A ideologia mortífera, travestida em moral, esmigalha-se entre as mãos dos supostos vencedores, enquanto reaparece uma idéia solidária, até há pouco desaparecida, e apaga todos os álibis. Abatem-se sobre o Iraque exércitos que fogem da realidade, denunciados por multidões que invadiram as ruas, talvez mais numerosas do que nunca na história. As bandeiras que desfraldam essas novas tropas irregulares não passam de panos bordados a preto, em que as estrelas se apagam, uma após a outra, e as listras se assemelham a lombrigas gordas; sua única esperança de salvação baseia-se numa orgia de barbárie que sepulta, sob as camadas de metal, não só a carne como também a razão.
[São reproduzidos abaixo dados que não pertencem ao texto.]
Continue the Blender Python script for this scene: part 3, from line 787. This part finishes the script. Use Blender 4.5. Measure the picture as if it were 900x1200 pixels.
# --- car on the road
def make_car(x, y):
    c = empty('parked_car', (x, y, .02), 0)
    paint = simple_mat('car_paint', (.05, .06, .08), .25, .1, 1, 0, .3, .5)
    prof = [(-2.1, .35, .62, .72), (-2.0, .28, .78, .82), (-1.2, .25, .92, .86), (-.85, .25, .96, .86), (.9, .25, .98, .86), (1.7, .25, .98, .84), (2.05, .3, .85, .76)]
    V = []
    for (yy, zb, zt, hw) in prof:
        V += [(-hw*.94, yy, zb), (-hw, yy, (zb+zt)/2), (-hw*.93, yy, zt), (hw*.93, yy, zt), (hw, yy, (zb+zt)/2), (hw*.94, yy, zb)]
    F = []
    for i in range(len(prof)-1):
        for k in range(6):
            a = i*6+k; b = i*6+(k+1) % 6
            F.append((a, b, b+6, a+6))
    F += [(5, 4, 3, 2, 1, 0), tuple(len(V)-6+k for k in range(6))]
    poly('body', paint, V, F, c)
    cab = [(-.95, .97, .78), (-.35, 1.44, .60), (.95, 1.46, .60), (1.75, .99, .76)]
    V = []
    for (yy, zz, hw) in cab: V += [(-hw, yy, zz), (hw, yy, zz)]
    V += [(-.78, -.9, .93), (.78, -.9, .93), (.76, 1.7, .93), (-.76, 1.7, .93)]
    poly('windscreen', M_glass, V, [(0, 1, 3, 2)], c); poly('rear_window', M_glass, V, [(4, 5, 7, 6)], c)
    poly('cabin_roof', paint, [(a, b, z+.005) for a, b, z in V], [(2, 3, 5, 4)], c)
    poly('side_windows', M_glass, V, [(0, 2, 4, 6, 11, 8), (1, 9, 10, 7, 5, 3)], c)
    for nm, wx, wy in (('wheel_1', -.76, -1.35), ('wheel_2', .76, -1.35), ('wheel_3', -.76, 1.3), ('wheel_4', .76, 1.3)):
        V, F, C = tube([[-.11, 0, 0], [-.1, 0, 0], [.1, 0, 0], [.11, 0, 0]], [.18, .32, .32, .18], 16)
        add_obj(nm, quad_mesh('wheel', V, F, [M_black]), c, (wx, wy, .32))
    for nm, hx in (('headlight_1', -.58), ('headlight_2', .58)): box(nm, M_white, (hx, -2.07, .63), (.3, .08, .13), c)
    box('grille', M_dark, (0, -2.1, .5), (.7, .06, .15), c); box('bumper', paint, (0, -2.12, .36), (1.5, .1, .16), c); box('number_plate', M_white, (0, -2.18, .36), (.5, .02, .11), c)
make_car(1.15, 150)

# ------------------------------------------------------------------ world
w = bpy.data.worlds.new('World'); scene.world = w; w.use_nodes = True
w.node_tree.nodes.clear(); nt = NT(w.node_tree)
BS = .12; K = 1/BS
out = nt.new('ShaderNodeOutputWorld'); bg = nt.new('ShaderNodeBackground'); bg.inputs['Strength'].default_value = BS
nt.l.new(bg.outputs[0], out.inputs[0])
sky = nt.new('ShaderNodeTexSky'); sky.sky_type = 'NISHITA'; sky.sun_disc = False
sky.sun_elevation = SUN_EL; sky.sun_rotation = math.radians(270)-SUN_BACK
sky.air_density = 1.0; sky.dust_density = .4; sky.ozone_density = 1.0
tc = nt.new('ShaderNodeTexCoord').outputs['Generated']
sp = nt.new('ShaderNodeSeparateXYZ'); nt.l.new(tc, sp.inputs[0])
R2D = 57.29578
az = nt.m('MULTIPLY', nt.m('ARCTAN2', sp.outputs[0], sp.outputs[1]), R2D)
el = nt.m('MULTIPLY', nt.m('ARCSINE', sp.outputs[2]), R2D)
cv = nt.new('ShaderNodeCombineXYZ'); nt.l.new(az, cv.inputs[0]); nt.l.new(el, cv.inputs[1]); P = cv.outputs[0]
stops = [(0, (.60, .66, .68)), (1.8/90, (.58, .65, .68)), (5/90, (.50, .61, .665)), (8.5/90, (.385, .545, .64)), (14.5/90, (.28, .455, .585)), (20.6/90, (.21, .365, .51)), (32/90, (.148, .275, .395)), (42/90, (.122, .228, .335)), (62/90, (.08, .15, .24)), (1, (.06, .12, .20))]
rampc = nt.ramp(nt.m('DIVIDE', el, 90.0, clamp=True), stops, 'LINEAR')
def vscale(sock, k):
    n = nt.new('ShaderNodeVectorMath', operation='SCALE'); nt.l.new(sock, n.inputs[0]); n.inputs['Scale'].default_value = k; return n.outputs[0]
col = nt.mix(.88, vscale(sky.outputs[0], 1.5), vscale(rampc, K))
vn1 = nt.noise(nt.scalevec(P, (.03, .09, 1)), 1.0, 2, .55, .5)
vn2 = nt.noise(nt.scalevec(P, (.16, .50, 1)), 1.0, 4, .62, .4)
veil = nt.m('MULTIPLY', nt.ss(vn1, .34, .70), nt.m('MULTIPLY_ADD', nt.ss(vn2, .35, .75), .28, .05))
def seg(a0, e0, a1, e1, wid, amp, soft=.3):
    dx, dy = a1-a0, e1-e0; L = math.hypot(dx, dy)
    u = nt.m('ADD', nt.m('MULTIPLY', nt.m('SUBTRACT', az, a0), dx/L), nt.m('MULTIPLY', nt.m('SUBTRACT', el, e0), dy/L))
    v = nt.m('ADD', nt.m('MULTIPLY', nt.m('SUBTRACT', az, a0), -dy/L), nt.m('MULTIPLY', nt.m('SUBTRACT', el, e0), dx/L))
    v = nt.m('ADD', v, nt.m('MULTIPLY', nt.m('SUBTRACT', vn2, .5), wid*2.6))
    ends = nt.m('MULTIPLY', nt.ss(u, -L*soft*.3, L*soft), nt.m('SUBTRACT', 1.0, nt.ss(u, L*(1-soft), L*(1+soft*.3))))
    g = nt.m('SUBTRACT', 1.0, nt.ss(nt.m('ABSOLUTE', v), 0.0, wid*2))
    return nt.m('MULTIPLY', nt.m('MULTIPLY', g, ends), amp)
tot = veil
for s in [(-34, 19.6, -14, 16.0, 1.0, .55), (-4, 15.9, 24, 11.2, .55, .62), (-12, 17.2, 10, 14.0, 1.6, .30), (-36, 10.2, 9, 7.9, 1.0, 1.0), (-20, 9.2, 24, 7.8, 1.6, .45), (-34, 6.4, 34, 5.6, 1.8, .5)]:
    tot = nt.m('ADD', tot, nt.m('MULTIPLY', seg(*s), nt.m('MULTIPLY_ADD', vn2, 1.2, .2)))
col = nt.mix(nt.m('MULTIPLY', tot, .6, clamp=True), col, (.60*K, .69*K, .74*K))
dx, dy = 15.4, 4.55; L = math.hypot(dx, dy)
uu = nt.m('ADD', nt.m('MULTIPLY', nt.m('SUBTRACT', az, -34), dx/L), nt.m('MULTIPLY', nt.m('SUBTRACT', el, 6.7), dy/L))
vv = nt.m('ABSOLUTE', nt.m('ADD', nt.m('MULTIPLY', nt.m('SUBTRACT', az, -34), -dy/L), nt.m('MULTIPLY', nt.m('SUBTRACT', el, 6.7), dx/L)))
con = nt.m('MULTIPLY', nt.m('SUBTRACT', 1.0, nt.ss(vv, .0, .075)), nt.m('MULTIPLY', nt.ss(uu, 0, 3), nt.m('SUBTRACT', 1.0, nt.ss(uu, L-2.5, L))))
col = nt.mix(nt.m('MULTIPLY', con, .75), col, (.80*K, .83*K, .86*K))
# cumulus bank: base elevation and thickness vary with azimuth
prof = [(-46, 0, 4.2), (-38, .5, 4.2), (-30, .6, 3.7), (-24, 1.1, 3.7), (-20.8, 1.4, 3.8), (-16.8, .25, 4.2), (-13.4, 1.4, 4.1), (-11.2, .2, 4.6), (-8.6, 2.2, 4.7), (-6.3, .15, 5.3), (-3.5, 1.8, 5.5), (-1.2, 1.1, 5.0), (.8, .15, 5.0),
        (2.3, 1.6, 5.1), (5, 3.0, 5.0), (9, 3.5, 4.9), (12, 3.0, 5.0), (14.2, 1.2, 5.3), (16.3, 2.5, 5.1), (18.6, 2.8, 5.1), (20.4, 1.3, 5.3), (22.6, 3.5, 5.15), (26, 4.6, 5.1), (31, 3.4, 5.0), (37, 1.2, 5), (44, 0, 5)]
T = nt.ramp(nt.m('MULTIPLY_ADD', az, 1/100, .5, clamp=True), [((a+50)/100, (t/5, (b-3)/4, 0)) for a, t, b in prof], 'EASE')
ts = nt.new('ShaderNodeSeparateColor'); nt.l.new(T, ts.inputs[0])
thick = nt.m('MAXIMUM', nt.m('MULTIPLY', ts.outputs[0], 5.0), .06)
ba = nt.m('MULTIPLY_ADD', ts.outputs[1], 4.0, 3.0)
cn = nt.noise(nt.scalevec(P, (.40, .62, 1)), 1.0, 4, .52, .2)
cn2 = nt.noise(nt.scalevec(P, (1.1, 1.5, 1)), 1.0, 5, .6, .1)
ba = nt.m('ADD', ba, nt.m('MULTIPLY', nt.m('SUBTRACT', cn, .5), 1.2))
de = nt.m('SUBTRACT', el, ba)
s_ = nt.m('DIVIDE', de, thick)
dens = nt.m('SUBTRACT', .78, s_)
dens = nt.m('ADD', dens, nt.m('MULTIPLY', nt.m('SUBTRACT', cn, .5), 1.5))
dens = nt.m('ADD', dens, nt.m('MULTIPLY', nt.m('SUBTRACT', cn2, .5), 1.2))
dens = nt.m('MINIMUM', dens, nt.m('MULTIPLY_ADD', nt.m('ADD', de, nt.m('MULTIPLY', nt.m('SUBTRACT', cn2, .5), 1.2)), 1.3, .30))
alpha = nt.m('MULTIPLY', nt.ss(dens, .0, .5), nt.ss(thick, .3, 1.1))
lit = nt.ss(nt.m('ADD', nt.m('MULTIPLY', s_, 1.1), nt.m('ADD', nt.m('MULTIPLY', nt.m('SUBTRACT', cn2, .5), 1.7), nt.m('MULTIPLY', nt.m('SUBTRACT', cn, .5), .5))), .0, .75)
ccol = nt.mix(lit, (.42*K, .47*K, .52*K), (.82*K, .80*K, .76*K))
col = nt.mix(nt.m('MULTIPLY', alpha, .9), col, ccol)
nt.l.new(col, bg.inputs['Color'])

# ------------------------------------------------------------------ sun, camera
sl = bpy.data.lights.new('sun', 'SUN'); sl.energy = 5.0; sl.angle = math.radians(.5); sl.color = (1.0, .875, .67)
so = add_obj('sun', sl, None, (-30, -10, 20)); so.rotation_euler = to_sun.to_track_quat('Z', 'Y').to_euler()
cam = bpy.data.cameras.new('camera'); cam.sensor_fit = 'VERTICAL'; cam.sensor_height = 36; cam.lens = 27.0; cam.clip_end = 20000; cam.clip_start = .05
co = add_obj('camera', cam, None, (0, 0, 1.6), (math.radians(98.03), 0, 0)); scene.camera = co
Não adianta. Não haverá misericórdia para quem tramou o massacre. Celebrarão sua vitória em cima de um cadafalso, pois o principal dos instintos humanos não é a destruição, mas o seu oposto. Cairão sem glória, ainda surpresos de que muita gente, apesar do tapete de bombas despejado sobre suas consciências, continue convencida dessa verdade. Em vão, procurarão por suas pistolas, por seus votos, por suas pesquisas. Desmoronarão, inúteis, numa poça de urina, conscientes, finalmente, de que os historiadores os irão execrar, de que as consciências lhes darão formas repulsivas, de que os sobreviventes os apagarão de sua memória como pesadelos. Serão lembrados como assassinos, ladrões, mentirosos, tudo isso numa aura de mesquinhez até a negação da enormidade de seu crime. Por enquanto, ei-los Tanatos; amanhã não passarão de uma página suja nos livros de História.

Será assim que os últimos proscritos sairão de cena, acompanhados pelas palavras sarcásticas de Ernst Toller, a própria antítese de Von Salomon, palavras que caem como uma luva em Bush, Blair, Aznar, Berlusconi e tantos outros discípulos da licantropia4, como uma concepção existencial:

“Você é o morto de hoje. Sua atitude / é adequada à vida que, há tanto tempo / jaz, fétida, sob o falso esplendor do circo. / Morte de quatro vinténs! Triunfo hipócrita / recheado pela algaravia dos soldados! / Salve, Senhor militarista! / Ah! Ah, ah! Ahahahah!”

Serão enterrados. Não com uma gargalhada, mas com um sorriso sardônico.

(Trad.: Jô Amado)

1 - Publicado na Alemanha em 1930, o romance teve várias edições em francês. A única disponível é uma brochura, da editora Pocket, Paris, 2000. Ernst von Salomon (1902–1972) foi acusado de ter participado, em 1922, da morte do ministro alemão de Relações Exteriores, Walter Rathenau, assassinado porque era judeu.
2 - Industrial judeu assassinado por um grupo da extrema-direita alemã, em 1922.
3 - Ler, de Anne Chaon, “Le lynchage comme art photographique”, Le Monde diplomatique, junho de 2000.
4 - N.R.: Delírio de quem se acredita transformado em lobo. Sobre o assunto, ler, do autor, Black Flag, ed. Rivages, Paris, 2003.